Однако не уверен, что и его, талантливого, разностороннего и многожанрового автора, можно считать родоначальником фантастики Крыма. Разве что в той же мере, как Михаила Булгакова — родоначальником советской фэнтези.
Кроме Александра Грина и Исмаила Гаспринского, можно назвать еще одно известное имя. В двадцатые годы XX века в Крыму жил, работал милиционером, болел туберкулезом и создавал свои первые фантастические рассказы и повести еще один Александр — Александр Беляев. Впрочем, его пребывание в солнечной Ялте было весьма непродолжительным и оставило след не столько в истории крымской литературы, сколько в произведениях и биографии самого писателя.
Мне могут напомнить и еще одно имя, которое за последние десятилетия стало много популярнее, нежели было в советское время. Это Максимилиан Волошин. Но при всем том, какое положение занимает и какое значение имеет Волошин в крымской, русской, украинской и мировой литературе, он — романтик, мистик. Да! Но фантаст — лишь в предельно малых величинах (как мистик).
Есть еще один претендент. Мало кому известный сейчас, но достаточно популярный в 40-50-е годы Вадим Охотников, советский изобретатель и писатель-фантаст ближнего, как принято говорить, прицела. Он, подобно Грину, поселился в Крыму по нездоровью — в 1952 году и, кстати, похоронен в Старом Крыму недалеко от Грина. Писать он начал поздно и ничего эпохального не создал. Повести и рассказы его печатались в журналах «Вокруг света», «Знание-сила», «Техника молодежи», выходили отдельными книгами, в том числе в «Крымиздате» («Первые дерзания», 1959 г.).
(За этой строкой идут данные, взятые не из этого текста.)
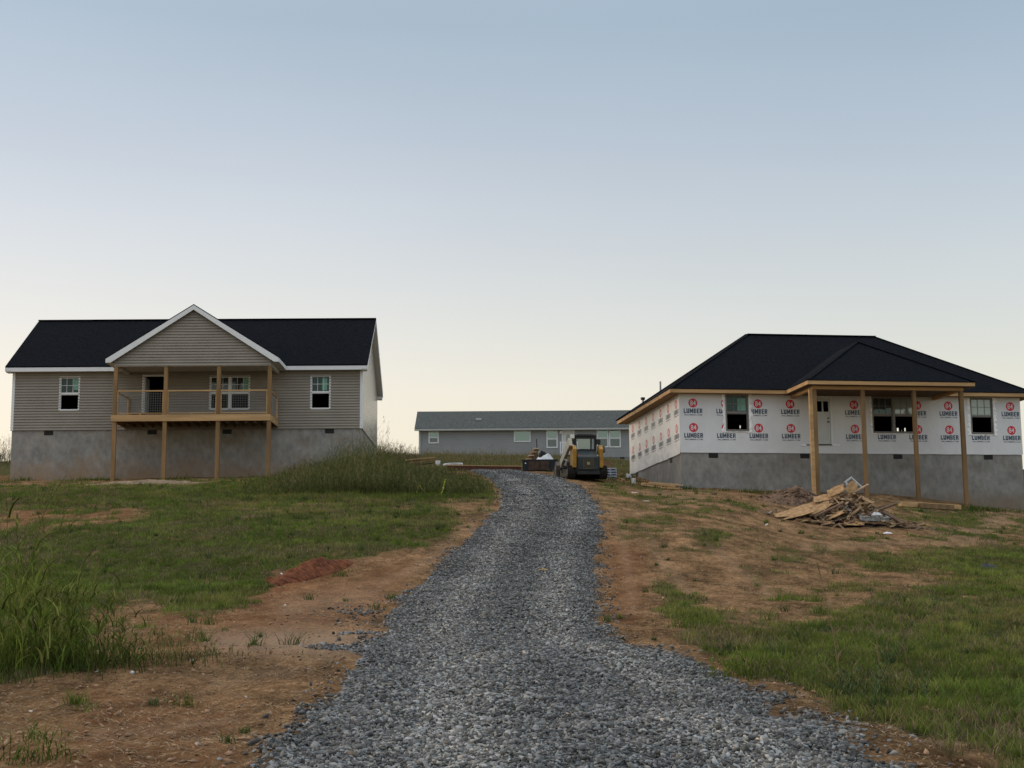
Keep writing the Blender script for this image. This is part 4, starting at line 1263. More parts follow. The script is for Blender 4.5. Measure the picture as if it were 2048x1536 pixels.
# windows and door
window(hL, BL, *w1, M_['white'], ('pane', 'hole'), sticker=(.70, .95, .25, .92))
window(hL, BL, *w2, M_['white'], ('pane', 'hole'), sticker=(.58, .86, .15, .88))
window(hL, BL, w3[0], wm - .055, w3[2], w3[3], M_['white'], ('pane_dark', 'hole'))
window(hL, BL, wm + .057, w3[1], w3[2], w3[3], M_['white'], ('pane_dark', 'hole'), sticker=(.66, .97, .1, .95))
f = MB()
f.box(dx0 - .07, dx0, -.1, .03, dz0, dz1 + .07, BL); f.box(dx1, dx1 + .07, -.1, .03, dz0, dz1 + .07, BL); f.box(dx0, dx1, -.1, .028, dz1, dz1 + .07, BL)
dr = f.build('door_frame', M_['white'], hL)
MB().box(dx0 + .005, dx0 + .05, -.9, -.03, dz0 + .02, dz1 - .02, BL).build('door', M_['white'], dr, label='white entrance door standing open inwards')
# interior: dark room behind the openings
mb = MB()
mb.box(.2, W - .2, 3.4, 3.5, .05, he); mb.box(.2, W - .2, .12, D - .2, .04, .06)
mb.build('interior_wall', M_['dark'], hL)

# porch
PD = 2.35
px0 = FL.at(222, 836, -PD)[0]; px1 = FL.at(541, 836, -PD)[0]
dkt = FL.at(380, 830, -PD)[1]; dkb = FL.at(380, 842, -PD)[1]
gx_l = FL.at(211, 722, -PD - .25)[0]; gx_r = FL.at(558, 718, -PD - .25)[0]; ghe = FL.at(218, 718, -PD - .25)[1]
gcx, ga = FL.at(385, 608, -PD - .25)
gcx = (gx_l + gx_r) / 2
yF = -PD - .25
gs = (ga - ghe) / (gx_r - gcx)
def y_main(z): return (z - he - .12) / slope - OH     # where the main slope reaches height z
mb = MB()
for sg, xe in ((-1, gx_l), (1, gx_r)):
    mb.slab([(xe, yF, ghe + .05), (gcx, yF, ga), (gcx, y_main(ga) + .12, ga), (xe, y_main(ghe) + .35, ghe + .05)] if sg < 0 else
            [(gcx, yF, ga), (xe, yF, ghe + .05), (xe, y_main(ghe) + .35, ghe + .05), (gcx, y_main(ga) + .12, ga)], .045)
mb.build('porch_roof', M_['roof'], hL)
mb = MB()   # white rake boards of the porch gable
for xe in (gx_l, gx_r):
    s_ = 1 if xe > gcx else -1
    wdt = .20
    mb.add([(gcx, yF - .012, ga - .05), (xe, yF - .012, ghe), (xe, yF - .012, ghe - .16), (xe - s_ * .22, yF - .012, ghe - .16), (gcx, yF - .012, ga - .05 - wdt),
            (gcx, yF + .016, ga - .05), (xe, yF + .016, ghe), (xe, yF + .016, ghe - .16), (xe - s_ * .22, yF + .016, ghe - .16), (gcx, yF + .016, ga - .05 - wdt)],
           [(0, 1, 2, 3, 4), (9, 8, 7, 6, 5), (0, 5, 6, 1), (1, 6, 7, 2), (2, 7, 8, 3), (3, 8, 9, 4)])
    # eave board running back to the main eave
    mb.bar((xe - s_ * .012, yF + .018, ghe - .075), (xe - s_ * .012, -OH, ghe - .075), .024, .17)
mb.build('rake_board', M_['white'], hL)
gbot = FL.at(380, 731, -PD)[1]
sx0 = FL.at(228, 731, -PD)[0]; sx1 = FL.at(543, 731, -PD)[0]
BP = Basis((0, -PD - .06, 0), (1, 0, 0), (0, -1, 0))
gh = lambda z: (z - (ghe - .02)) / gs if z > ghe - .02 else 0
mb = MB(); wall(mb, BP, lambda z: max(sx0, gx_l + gh(z)), lambda z: min(sx1, gx_r - gh(z)), gbot, ga - .10, [], .125, .045)
mb.build('porch_gable_siding', M_['taupe'], hL)
mb = MB()
mb.box(sx0 + .01, sx1 - .01, -PD - .055, -PD + .12, gbot - .03, gbot - .004)
mb.box(sx0, sx0 + .13, -PD + .13, -.02, gbot - .03, gbot + .18); mb.box(sx1 - .13, sx1, -PD + .13, -.02, gbot - .03, gbot + .18)
mb.build('porch_beam', M_['soffit'], hL)
mb = MB()
mb.box(sx0 + .14, sx1 - .14, -PD + .13, -.02, gbot + .10, gbot + .13)
mb.add([(gx_l + .02, yF + .02, ghe - .15), (sx0, yF + .02, ghe - .15), (sx0, -OH, ghe - .15), (gx_l + .02, -OH, ghe - .15)], [(0, 1, 2, 3)])
mb.add([(gx_r - .02, yF + .02, ghe - .15), (sx1, yF + .02, ghe - .15), (sx1, -OH, ghe - .15), (gx_r - .02, -OH, ghe - .15)], [(3, 2, 1, 0)])
mb.build('porch_ceiling', M_['soffit'], hL)
# deck: rim boards, joists, planks
mb = MB()
mb.box(px0, px1, -PD - .04, -PD, dkb, dkt + .02)
mb.box(px0, px0 + .04, -PD + .001, -.03, dkb, dkt + .018); mb.box(px1 - .04, px1, -PD + .001, -.03, dkb, dkt + .018)
mb.build('rim_board', M_['pine_h'], hL)
mb = MB()
k = px0 + .45
while k < px1 - .2:
    mb.box(k, k + .04, -PD + .002, -.03, dkb + .01, dkt - .03); k += .41
mb.build('deck_joist', M_['pine_old'], hL)['kind'] = 'stuff'
mb = MB()
y = -PD + .002
while y < -.1:
    mb.box(px0 + .041, px1 - .041, y, y + .135, dkt - .028, dkt + .004); y += .141
mb.build('deck', M_['pine_old'], hL)
posts_px = [231, 331.5, 437.5, 539]
pxs = [FL.at(p, 780, -PD)[0] for p in posts_px]
for i, x in enumerate(pxs):
    g_ = FL.ground(x, -PD) - .15
    yo = -PD - .041 if False else -PD + .002
    MB().box(x - .085, x + .085, -PD - .045 - .0, -PD + .10, dkt + .022, gbot - .032).build('porch_post', M_['pine'], hL, bevel=.006)
    MB().box(x - .10, x + .075, -PD + .003, -PD + .15, g_, dkb - .0).build('porch_post', M_['pine'], hL, bevel=.006, label='lower length of a porch post under the deck')
rt = FL.at(380, 780, -PD)[1]; rb = FL.at(380, 825, -PD)[1]
def hog_wire(mb, a, b, z0, z1, step=.10):
    a, b = Vector(a), Vector(b); n = int((b - a).length / step)
    r = .0028
    for i in range(1, n):
        p = a.lerp(b, i / n); mb.bar((p.x, p.y, z0), (p.x, p.y, z1), r * 2, r * 2, up=(0, 1, 0))
    m2 = int((z1 - z0) / step)
    for i in range(1, m2):
        z = z0 + (z1 - z0) * i / m2; mb.bar((a.x, a.y, z), (b.x, b.y, z), r * 2, r * 2)
for i in range(3):
    xa, xb = pxs[i] + .085, pxs[i + 1] - .085
    mb = MB()
    mb.box(xa, xb, -PD - .02, -PD + .07, rt - .055, rt); mb.box(xa, xb, -PD - .005, -PD + .04, rb - .035, rb)
    mb.box(xa + .001, xa + .05, -PD - .005, -PD + .04, dkt + .022, rt - .056); mb.box(xb - .05, xb - .001, -PD - .005, -PD + .04, dkt + .022, rt - .056)
    xm = (xa + xb) / 2; mb.box(xm - .025, xm + .025, -PD, -PD + .035, dkt + .022, rb - .036)
    ra = mb.build('railing', M_['pine_h'], hL)
    mb = MB(); hog_wire(mb, (xa + .05, -PD + .02, 0), (xb - .05, -PD + .02, 0), rb, rt - .055)
    mb.build('wire_mesh', M_['wire'], ra)
for x in (pxs[0], pxs[3]):
    mb = MB()
    mb.box(x - .035, x + .035, -PD + .11, -.10, rt - .055, rt); mb.box(x - .022, x + .022, -PD + .11, -.10, rb - .035, rb)
    mb.box(x - .045, x + .045, -.15, -.05, dkt + .006, rt + .001)
    mb.box(x - .03, x + .03, -PD + .11, -PD + .15, dkt + .006, rt - .056)
    ra = mb.build('railing', M_['pine_h'], hL)
    mb = MB(); hog_wire(mb, (x, -PD + .15, 0), (x, -.15, 0), rb, rt - .055)
    mb.build('wire_mesh', M_['wire'], ra)
# dark tool bag and red hose on the deck
q = FL.world(pxs[0] + .95, -1.5, dkt + .006)
mb = MB()
prof = [(-.36, 0), (-.38, .10), (-.42, .22), (-.34, .17), (-.18, .16), (.02, .19), (.22, .15), (.33, .06), (.34, 0)]
mb.prism(prof, LOCAL, -.14, .14)
bag = mb.build('tool_bag', mat('black_canvas', (.02, .021, .024), .8, .2, 10, .5, 30), bevel=.02)
bag.location = tuple(q); bag.rotation_euler = (0, 0, A); tag(bag, 'black slumped tool bag on the porch deck behind the railing', 'bag')
mb = MB()
mb.tube([(math.cos(t) * .30, math.sin(t) * .16, .018 + .004 * (t / 6.28)) for t in np.linspace(0, 12.5, 40)], .017, 6)
ho = mb.build('air_hose', mat('red_rubber_hose', (.16, .03, .02), .6, .2, 8), smooth=True)
ho.location = tuple(FL.world(pxs[0] + .42, -1.85, dkt + .006)); tag(ho, 'coiled red hose on the porch deck by the corner post', 'hose')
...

Но и он не подходит в основатели. Слишком велик разрыв между ним (Охотников умер в 1964 году) и поколением крымских фантастов конца 70-х, — не столько временной, сколько идеологический, потому что все они (то есть все мы), в большей или меньшей степени, высыпались из карманов братьев Стругацких. Тут меня так и подмывает перефразировать одну цитату, в советское время набившую школьникам оскомину — про «Колокол» Герцена, который разбудил… и так далее. Напрашивается аналогия: «Туманность Андромеды» Ефремова пробудила братьев Стругацких, а от них уж — пошло-поехало.
Что же остается? Неужели крымская фантастика, как сорняк на ветру, литература без роду, без племени, а крымские фантасты — в своем роде неприкаянные литературные космополиты (ругательное слово советских партчиновников и нынешних юдофобов)?
В самом-то деле, не считать же крымскими родоначальниками жанра всех скопом советских фантастов, кто в разное время оставил свои следы на пыльных тропинках крымских заповедников, на асфальте крымских городов и поселков, на дорожках и пляжах санаториев и Домов творчества писателей. А это и Михаил Булгаков, и Алексей Толстой, и благословенный им в литературу Иван Ефремов, и братья Стругацкие, и Дмитрий Биленкин, и Георгий Гуревич, и Александр Шалимов, и Роман Подольный, и многие другие.